Write out, exactly as they appear, only the lines running from the line with "The Blender Python" to the final line of the listing; include both.
** START OF Stored data **
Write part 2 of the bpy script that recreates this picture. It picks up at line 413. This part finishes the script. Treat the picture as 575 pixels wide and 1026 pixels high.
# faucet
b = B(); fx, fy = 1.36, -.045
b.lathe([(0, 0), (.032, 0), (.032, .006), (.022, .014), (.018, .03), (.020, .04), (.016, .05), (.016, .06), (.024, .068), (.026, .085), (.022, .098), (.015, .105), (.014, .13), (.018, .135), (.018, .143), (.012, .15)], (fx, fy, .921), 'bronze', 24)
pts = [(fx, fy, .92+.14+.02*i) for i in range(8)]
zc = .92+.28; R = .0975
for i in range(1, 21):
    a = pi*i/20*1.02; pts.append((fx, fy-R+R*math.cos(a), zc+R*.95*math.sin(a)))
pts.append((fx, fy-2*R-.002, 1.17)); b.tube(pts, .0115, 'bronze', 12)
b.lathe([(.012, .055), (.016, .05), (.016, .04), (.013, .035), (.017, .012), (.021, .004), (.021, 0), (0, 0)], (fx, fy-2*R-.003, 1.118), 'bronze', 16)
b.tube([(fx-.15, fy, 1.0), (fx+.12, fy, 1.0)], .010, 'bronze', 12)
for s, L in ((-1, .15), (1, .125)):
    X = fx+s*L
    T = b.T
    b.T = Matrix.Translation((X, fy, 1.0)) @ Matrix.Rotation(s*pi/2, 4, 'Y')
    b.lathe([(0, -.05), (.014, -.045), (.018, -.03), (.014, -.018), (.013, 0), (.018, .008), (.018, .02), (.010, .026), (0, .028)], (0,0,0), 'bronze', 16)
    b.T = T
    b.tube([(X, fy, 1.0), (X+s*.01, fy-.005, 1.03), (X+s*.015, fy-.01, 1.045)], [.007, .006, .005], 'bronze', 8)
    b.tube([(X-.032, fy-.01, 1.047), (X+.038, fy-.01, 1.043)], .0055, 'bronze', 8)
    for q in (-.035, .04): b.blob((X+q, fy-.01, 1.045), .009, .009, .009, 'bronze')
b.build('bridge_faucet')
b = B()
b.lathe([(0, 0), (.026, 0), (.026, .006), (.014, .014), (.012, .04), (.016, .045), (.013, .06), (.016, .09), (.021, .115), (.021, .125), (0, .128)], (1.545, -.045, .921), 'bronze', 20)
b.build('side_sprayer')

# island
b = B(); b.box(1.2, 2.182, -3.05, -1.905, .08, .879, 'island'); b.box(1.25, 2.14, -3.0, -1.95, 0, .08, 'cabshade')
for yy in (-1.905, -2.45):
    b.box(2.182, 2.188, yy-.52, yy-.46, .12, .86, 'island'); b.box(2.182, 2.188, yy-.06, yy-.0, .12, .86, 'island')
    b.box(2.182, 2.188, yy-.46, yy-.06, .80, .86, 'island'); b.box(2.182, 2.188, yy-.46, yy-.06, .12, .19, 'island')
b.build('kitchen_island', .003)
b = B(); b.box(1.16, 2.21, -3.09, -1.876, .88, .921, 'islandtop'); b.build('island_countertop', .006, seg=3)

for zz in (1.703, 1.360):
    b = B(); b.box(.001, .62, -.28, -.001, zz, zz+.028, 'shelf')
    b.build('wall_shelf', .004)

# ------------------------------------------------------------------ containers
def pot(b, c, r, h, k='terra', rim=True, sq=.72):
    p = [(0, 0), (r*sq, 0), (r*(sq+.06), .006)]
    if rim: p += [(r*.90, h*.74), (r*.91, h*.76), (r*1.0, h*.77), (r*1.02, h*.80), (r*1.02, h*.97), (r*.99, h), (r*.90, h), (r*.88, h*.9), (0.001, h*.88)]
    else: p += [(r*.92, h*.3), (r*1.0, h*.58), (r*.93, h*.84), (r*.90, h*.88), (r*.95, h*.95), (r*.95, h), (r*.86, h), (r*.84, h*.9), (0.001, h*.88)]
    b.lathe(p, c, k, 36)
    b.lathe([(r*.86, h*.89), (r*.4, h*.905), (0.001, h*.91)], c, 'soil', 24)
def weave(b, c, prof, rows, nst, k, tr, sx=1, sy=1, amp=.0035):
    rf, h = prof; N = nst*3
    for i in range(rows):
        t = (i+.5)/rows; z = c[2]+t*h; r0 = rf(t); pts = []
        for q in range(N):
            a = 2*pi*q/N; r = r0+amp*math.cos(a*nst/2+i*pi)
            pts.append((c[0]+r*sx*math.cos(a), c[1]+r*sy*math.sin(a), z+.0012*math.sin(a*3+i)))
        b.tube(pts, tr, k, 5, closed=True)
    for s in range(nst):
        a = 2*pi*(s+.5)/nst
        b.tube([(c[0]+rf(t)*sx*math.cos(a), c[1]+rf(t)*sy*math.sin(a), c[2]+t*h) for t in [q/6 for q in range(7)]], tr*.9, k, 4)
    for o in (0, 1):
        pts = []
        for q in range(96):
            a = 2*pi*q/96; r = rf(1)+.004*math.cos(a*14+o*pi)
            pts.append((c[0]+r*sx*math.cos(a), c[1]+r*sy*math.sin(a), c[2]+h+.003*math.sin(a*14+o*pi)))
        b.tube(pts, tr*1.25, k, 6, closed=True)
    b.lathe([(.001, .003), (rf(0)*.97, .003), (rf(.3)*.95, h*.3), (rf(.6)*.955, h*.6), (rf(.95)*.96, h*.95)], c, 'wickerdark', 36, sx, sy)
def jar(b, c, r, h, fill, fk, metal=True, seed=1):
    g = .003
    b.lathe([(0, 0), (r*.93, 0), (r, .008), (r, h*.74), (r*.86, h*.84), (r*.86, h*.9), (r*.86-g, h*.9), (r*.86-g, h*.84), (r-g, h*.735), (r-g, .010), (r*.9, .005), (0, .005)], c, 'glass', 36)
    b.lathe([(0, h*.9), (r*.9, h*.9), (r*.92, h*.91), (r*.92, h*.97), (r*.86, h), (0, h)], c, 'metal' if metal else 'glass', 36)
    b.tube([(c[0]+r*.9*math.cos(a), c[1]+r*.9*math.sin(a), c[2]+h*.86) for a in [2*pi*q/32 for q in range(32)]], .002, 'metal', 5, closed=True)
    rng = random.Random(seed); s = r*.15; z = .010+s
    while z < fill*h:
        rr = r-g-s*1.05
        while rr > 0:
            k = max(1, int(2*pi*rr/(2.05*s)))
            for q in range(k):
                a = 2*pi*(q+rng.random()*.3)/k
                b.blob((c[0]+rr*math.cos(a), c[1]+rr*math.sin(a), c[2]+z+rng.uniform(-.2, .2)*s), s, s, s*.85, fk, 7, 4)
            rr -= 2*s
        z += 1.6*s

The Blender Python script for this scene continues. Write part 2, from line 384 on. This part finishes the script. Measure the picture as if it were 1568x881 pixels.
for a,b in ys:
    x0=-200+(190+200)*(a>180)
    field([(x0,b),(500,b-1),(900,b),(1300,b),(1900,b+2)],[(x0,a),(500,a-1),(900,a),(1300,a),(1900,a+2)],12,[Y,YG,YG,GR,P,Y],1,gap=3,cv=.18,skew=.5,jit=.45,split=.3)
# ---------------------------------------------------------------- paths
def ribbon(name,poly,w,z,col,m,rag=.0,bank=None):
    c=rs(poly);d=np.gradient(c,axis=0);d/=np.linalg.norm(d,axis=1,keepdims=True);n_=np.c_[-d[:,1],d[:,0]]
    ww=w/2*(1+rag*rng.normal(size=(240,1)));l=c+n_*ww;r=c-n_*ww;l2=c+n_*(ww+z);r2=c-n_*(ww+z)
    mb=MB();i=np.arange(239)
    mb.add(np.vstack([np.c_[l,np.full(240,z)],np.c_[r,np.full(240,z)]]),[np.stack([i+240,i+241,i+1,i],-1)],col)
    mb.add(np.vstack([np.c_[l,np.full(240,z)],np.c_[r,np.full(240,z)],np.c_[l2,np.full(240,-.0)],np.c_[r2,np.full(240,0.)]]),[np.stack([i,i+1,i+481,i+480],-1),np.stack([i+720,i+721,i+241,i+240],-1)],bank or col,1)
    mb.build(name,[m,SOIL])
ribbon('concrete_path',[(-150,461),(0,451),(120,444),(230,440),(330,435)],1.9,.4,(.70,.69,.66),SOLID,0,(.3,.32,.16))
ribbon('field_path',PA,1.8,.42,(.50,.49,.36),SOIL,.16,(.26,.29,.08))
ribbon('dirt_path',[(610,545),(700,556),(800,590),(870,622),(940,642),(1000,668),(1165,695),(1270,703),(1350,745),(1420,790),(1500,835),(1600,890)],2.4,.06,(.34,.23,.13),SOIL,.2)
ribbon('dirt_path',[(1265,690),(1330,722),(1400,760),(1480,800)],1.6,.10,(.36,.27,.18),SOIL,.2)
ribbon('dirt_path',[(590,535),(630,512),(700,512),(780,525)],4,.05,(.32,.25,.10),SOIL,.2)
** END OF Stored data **
**Exercise response**
The Blender Python script for this scene continues. Write part 2, from line 384 on. This part finishes the script. Measure the picture as if it were 1568x881 pixels.
for a,b in ys:
    x0=-200+(190+200)*(a>180)
    field([(x0,b),(500,b-1),(900,b),(1300,b),(1900,b+2)],[(x0,a),(500,a-1),(900,a),(1300,a),(1900,a+2)],12,[Y,YG,YG,GR,P,Y],1,gap=3,cv=.18,skew=.5,jit=.45,split=.3)
# ---------------------------------------------------------------- paths
def ribbon(name,poly,w,z,col,m,rag=.0,bank=None):
    c=rs(poly);d=np.gradient(c,axis=0);d/=np.linalg.norm(d,axis=1,keepdims=True);n_=np.c_[-d[:,1],d[:,0]]
    ww=w/2*(1+rag*rng.normal(size=(240,1)));l=c+n_*ww;r=c-n_*ww;l2=c+n_*(ww+z);r2=c-n_*(ww+z)
    mb=MB();i=np.arange(239)
    mb.add(np.vstack([np.c_[l,np.full(240,z)],np.c_[r,np.full(240,z)]]),[np.stack([i+240,i+241,i+1,i],-1)],col)
    mb.add(np.vstack([np.c_[l,np.full(240,z)],np.c_[r,np.full(240,z)],np.c_[l2,np.full(240,-.0)],np.c_[r2,np.full(240,0.)]]),[np.stack([i,i+1,i+481,i+480],-1),np.stack([i+720,i+721,i+241,i+240],-1)],bank or col,1)
    mb.build(name,[m,SOIL])
ribbon('concrete_path',[(-150,461),(0,451),(120,444),(230,440),(330,435)],1.9,.4,(.70,.69,.66),SOLID,0,(.3,.32,.16))
ribbon('field_path',PA,1.8,.42,(.50,.49,.36),SOIL,.16,(.26,.29,.08))
ribbon('dirt_path',[(610,545),(700,556),(800,590),(870,622),(940,642),(1000,668),(1165,695),(1270,703),(1350,745),(1420,790),(1500,835),(1600,890)],2.4,.06,(.34,.23,.13),SOIL,.2)
ribbon('dirt_path',[(1265,690),(1330,722),(1400,760),(1480,800)],1.6,.10,(.36,.27,.18),SOIL,.2)
ribbon('dirt_path',[(590,535),(630,512),(700,512),(780,525)],4,.05,(.32,.25,.10),SOIL,.2)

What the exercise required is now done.